Without any of these people, I would feel utterly discouraged. This year has been very difficult for me, and I know that it has not been easy for someone very close to me, as well. I would like to use the remainder of this article to especially acknowledge the efforts of my boyfriend, who also doubles as my personal tech support.
In February- likely due to a week of heavy rain - my laptop broke . I completely lost it, because I didn't back anything up (I am an idiotic disaster with technology). In my mind, I had just lost weeks of precious data.
I tried to resolve this issue with what my distraught brain thought was the best solution.
Of course, it didn't work. In between sobs, I consulted with personal tech support, who then arrived at my door in half an hour, (he was drenched from the rain), plugged my laptop into the power source, removed the battery, put the battery back in, took my laptop completely apart, inspected and dried each part carefully, reassembled my laptop...

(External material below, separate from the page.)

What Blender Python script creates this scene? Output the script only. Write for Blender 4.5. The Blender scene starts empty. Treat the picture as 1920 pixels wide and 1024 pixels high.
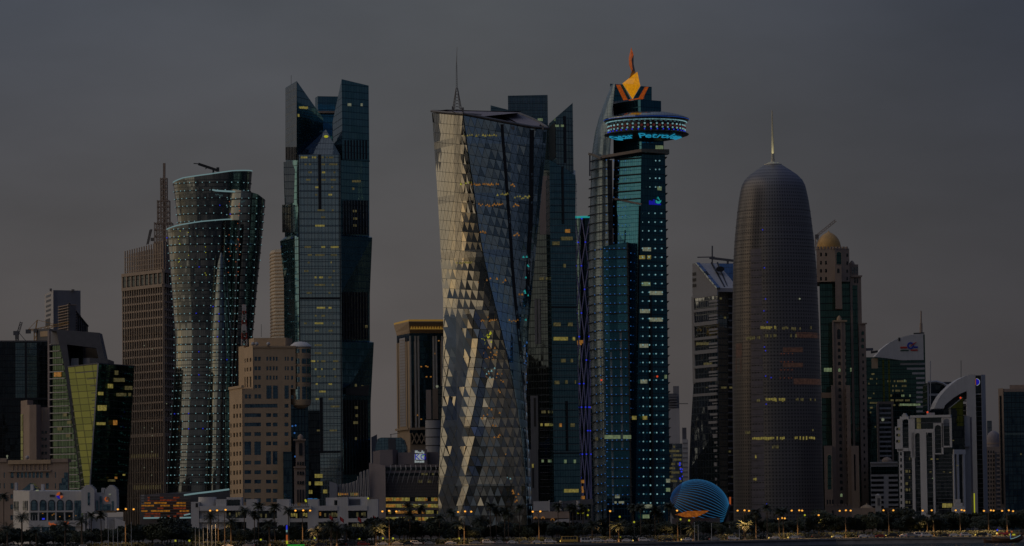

and declared that he had no idea how to fix it.
Nonetheless, I appreciated that he spent so much time trying to resolve my problem. I appreciated him even more the next day, however, when he told me he had rescued everything off my hard drive and it was safely stored on his PC.
When I got another laptop, an even older model from home, and found out that it was incompatible with certain software programs (including MNova, meaning no NMR analysis!) I was beside myself. Personal tech support again saved the day.
Since then, various other mishaps have occurred (I am not having such a great semester) but he's supported me through every single one of them- despite receiving many a tearful phone call in the middle of the night.
Thank you very much, personal tech support. Thank you also to everyone working "behind the scenes" for me. Without you all, I could never keep going on like this.